For sure, the House would not take this dressing down in its alley lightly. She could go the way of former Spokesperson Harry Roque, who languished for 24 hours after being censured for contempt, but that would be stoking the fire even more.

Vice-President Inday, however, reads the Filipino psyche very well. Already well above everybody else in all surveys except those whose results were predetermined, any punishment would catapult her even higher. Filipinos love the underdog, more so a lady who dares stand up to the bullies they would love to clobber in their fantasies.

Despite being relatively young in politics, Vice-President Inday showed the nation she has the goods to take on challenges on her own and by herself. To those who thought she was merely riding on her father’s popularity, a mere media creation, it was a pleasant surprise.

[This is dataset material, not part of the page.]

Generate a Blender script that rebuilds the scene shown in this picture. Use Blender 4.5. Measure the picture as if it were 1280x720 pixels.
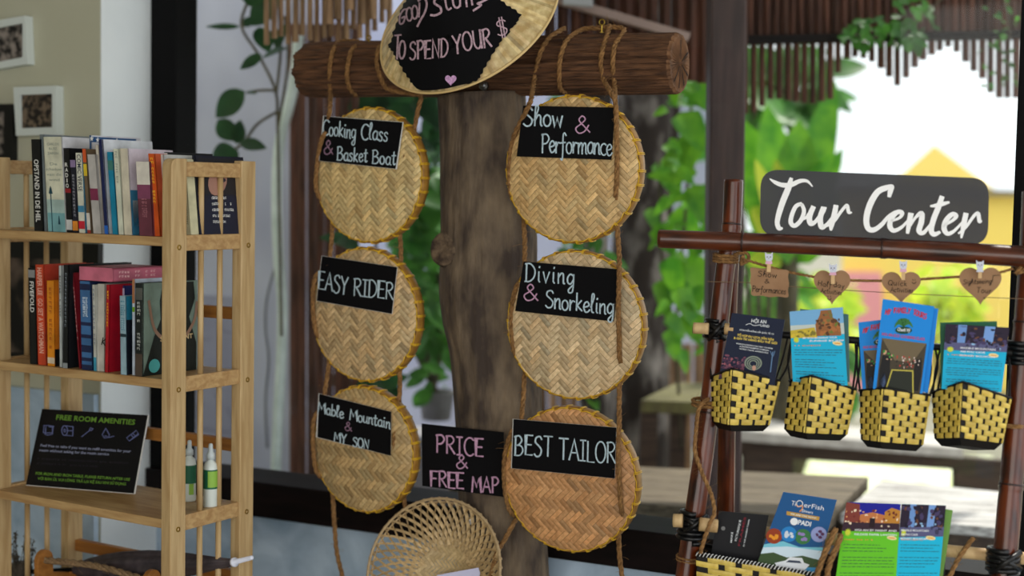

In their secret meetings in preparation for the great confrontation with the Vice-President, the solons probably salivated for the moment they would finally tame the eagle of the south. It turned out to be a nightmare for them and a defining moment for her.

Crossing the Rubicon is an idiom that means passing a point of no return. It traces its origin to Caesar crossing the Rubicon River, which marks the boundary between Italy and Cisalpine Gaul in 49 BC. By taking his troops across, he provoked a civil war with Pompey.

When she took on virtually the full force of Congress, Vice-President Inday burned so many bridges in the process, particularly friendships forged through the years. It may not necessarily be final, but there is no doubt that things will never be the same.

It won’t be the same between her and all those who sat across her, thinking they would fry her but ended up with lard splashed all over their faces. It will never be the same between her and an institution that had morphed into a monster of its own making.

True, Vice-President Inday took a monumental risk in the process. There are people who are scandalized by any departure from routine, who are more concerned with form over substance. There are those who cringe at the victim because they don’t have the balls to do it themselves. That is a risk worth taking any day.

What Vice-President Inday did, however, was force people to make a choice: whether to allow Congress to continue existing as it is or allow this administration, led by a President who refuses to heed the call for a hair follicle drug test for him and his officials, to do as it pleases.

Those who agree with what she is fighting for now know she is the leader they have been waiting for. Those who don’t can give her hell – which is what they have been doing anyway. In between, those who sit in the fences now have the opportunity to be part of Hakbang ng Maisug, the emerging movement sweeping the country.  

In the coming days, the Filipino people will make that decision known.